BD: Tell me about your design process. Did you have a particular design philosophy or set of design goals?
RM:  Yikes, that's a hell of a question!  A design philosophy?  I mean, I guess I am designing the game I want to play, and hoping that that game is a game that others want to play, too.  I'm taking concepts from games I loved and reworking them  (I loved the FASA Starship Construction Manual, for example, and it has influenced the starship construction chapter in N.E.W.).  And I took things I kinda’ wanted in D&D or what-have-you (like herbalism as a system, not just a skill rank).

BD: What is your projected timeline for release?
RM:  The expected release date is August 2015, but backers will get new playtest documents all the way up until then.

BD: What will each core book contain?
RM: The two books have sections relevant to each–so O.L.D has herbalism & alchemy, spells, strongholds, magic items, and so on, while N.E.W. has starship combat, starship construction, astronomical universe design rules, etc.  In addition, each has character generation with careers/traditions appropriate to the book in question, equipment equally appropriate, and monsters/creatures.  Plus a combat chapter in each and a big section on adjudicating things like chases, interrogations, spycraft, and stuff like that.

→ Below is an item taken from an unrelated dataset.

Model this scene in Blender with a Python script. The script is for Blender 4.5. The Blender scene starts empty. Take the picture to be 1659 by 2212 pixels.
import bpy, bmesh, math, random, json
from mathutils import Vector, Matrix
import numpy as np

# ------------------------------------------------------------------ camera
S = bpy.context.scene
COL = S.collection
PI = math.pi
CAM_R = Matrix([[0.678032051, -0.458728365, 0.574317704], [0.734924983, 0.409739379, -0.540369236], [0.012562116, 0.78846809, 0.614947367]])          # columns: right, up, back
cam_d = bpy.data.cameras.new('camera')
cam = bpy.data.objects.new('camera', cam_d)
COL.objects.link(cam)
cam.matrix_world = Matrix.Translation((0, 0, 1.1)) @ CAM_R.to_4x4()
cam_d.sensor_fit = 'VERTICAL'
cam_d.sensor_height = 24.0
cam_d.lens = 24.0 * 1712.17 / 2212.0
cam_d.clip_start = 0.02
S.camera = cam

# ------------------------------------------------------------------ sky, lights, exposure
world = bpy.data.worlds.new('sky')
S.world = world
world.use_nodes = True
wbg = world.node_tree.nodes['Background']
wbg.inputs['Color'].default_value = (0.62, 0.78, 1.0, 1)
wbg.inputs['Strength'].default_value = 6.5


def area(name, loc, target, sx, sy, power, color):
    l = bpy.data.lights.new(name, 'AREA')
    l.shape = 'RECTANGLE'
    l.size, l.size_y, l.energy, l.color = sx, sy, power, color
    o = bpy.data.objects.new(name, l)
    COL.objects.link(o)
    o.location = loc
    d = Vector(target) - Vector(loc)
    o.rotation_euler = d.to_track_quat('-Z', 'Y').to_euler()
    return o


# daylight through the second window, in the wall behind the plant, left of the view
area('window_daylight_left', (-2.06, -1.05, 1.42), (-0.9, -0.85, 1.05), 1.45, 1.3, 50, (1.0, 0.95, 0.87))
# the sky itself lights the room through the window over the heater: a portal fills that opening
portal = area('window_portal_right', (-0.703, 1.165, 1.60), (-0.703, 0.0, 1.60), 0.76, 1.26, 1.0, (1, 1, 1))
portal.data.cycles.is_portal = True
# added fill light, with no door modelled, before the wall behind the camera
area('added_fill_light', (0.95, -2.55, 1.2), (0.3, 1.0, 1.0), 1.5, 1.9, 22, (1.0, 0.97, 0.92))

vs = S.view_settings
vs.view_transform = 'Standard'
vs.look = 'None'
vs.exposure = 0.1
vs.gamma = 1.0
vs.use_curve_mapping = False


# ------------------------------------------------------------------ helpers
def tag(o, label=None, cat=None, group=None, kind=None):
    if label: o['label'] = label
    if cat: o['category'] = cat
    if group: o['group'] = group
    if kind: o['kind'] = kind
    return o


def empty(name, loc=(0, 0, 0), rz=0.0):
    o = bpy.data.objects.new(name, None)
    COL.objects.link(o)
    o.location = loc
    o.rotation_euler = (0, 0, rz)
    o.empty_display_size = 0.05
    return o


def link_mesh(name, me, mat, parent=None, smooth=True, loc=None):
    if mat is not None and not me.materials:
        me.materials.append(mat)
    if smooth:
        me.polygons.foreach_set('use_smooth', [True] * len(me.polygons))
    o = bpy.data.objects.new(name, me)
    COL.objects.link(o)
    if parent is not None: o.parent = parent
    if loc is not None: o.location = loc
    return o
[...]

BD: Do you intent to release additional material after the core books?
RM: I hope so, but there are no specific plans yet.  We'll see how the Kickstarter does and whether there's any demand for more.  Settings and adventures seem like likely choices.  I hope that third parties take advantage of the open license to create stuff for either or both games.  At the moment there's one additional product planned, which is a Kickstarter stretch goal–"Spires in the Sky", an introductory adventure by Kevin Kulp which will use both rulebooks.